During his long tenure at MIT he has held visiting positions as the Pitt Professor of American History and Institutions at Cambridge, and as a Visiting Fellow at the Charles Warren Center for Studies in American History at Harvard.  He is a Fellow of the Cliometric Society, the American Academy of Arts & Sciences, and was awarded a Guggenheim Fellowship in 2002.  He has served as President of the Economic History Association and the Eastern Economic Association.

Temin’s interest in history was sparked by a seminar he took at Harvard with Alexander Gerschenkron, and further fueled by his association with Paul David and Al Fishlow, fellow classmates in the Economic History Workshop established by Gerschenkron.  They were among the cadre of new economic historians who emerged in the 1960s and brought the cliometric movement to prominence.  There was a spirit at the time that there was no problem they could not solve with the new tools and no area of received wisdom that was safe from their reexamination.

This era of cliometrics was driven by the intoxicating power of data, sophisticated models, and the availability of computing power to combine the two to devastating effect.  It led to a schism between economic historians, brandishing their new tools, and traditional historiansm more focused on narrative analysis.

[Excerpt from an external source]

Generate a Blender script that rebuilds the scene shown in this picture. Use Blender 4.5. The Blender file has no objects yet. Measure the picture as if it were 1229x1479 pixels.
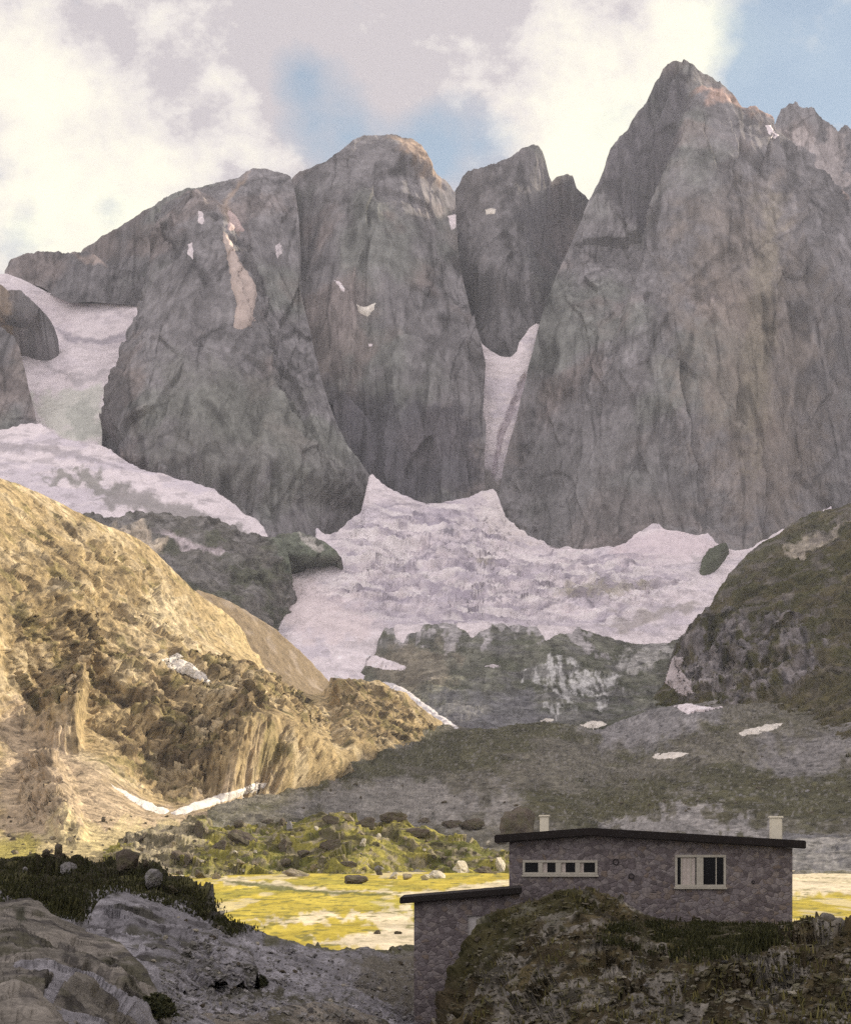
import bpy, bmesh, math, random
import numpy as np
from mathutils import Vector, Matrix
from mathutils.bvhtree import BVHTree

random.seed(7)
rng = np.random.default_rng(7)
scene = bpy.context.scene
COL = scene.collection
F, CX, HY = 2890.0, 614.5, 1200.0        # focal length in photo pixels, principal column, horizon row
SUN_AZ, SUN_EL = math.radians(30), math.radians(24)
PLAIN = -12.0
HAZE = 3.9e-5

# ---------------------------------------------------------------- numpy helpers
_perm = np.arange(256); np.random.default_rng(3).shuffle(_perm); _perm = np.concatenate([_perm, _perm, _perm])
_g = np.array([[1,1,0],[-1,1,0],[1,-1,0],[-1,-1,0],[1,0,1],[-1,0,1],[1,0,-1],[-1,0,-1],[0,1,1],[0,-1,1],[0,1,-1],[0,-1,-1],[1,1,0],[-1,1,0],[0,-1,1],[0,-1,-1]], float)
from concurrent.futures import ThreadPoolExecutor
_pool = ThreadPoolExecutor(4); _g = _g.astype(np.float32); _perm = _perm.astype(np.int32)
_gx, _gy, _gz = [np.ascontiguousarray(_g[:, k]) for k in range(3)]
def _pn(x, y, z):
    fx, fy, fz = np.floor(x), np.floor(y), np.floor(z)
    xf, yf, zf = [(a-b).astype(np.float32) for a, b in ((x, fx), (y, fy), (z, fz))]
    xi, yi, zi = [(a.astype(np.int64) & 255).astype(np.int32) for a in (fx, fy, fz)]
    u, v, w = [t*t*t*(t*(t*6-15)+10) for t in (xf, yf, zf)]
    def cor(h, i, j, k):
        h = h & 15
        return _gx[h]*(xf-i)+_gy[h]*(yf-j)+_gz[h]*(zf-k)
    r = []
    for i in (0, 1):
        A = _perm[xi+i]; q = []
        for j in (0, 1):
            B = _perm[A+yi+j]+zi
            c0 = cor(_perm[B], i, j, 0); c1 = cor(_perm[B+1], i, j, 1); q.append(c0+w*(c1-c0))
        r.append(q[0]+v*(q[1]-q[0]))
    return r[0]+u*(r[1]-r[0])
def pnoise(x, y, z):
    x, y, z = np.broadcast_arrays(np.asarray(x, float), np.asarray(y, float), np.asarray(z, float))
    sh = x.shape; x, y, z = x.ravel(), y.ravel(), z.ravel(); n = x.size
    if n < 4000: return _pn(x, y, z).reshape(sh)
    e = np.linspace(0, n, max(4, n//16000)+1).astype(int)
    return np.concatenate(list(_pool.map(lambda k: _pn(x[e[k]:e[k+1]], y[e[k]:e[k+1]], z[e[k]:e[k+1]]), range(len(e)-1)))).reshape(sh)
def fbm(P, s, oct=4, gain=.5, st=(1, 1, 1), off=0.):
    r, a = 0, 1.
    for o in range(oct):
        k = 2.03**o/s
        r = r + a*pnoise(P[..., 0]*k*st[0]+off+o*17.3, P[..., 1]*k*st[1]+off*1.7, P[..., 2]*k*st[2]-off)
        a *= gain
    return r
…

That attitude has since softened, as some of the earliest practitioners, including Temin, acknowledge that pure economic modeling is not able to explain everything.  In his article “Modes of Behavior,” (1980), he argued that economic, or “instrumental,” behavior is only one of several different kinds of behavior that should be considered.  He notes that by the 21st century, economic history had lost much of its following outside of the tribe of economic historians. This creates not only the obvious problem of self perpetuation, but in the longer run, the danger that the tools of the economic historian will be lost.  One such tool that is important to all economists, is the ability to apply models to long run changes.  Too often we focus on current problems without sufficient understanding of the long road that got us to where we are.  The exploration of that long run evolution is a particular task that ought to be of great value to all social scientists.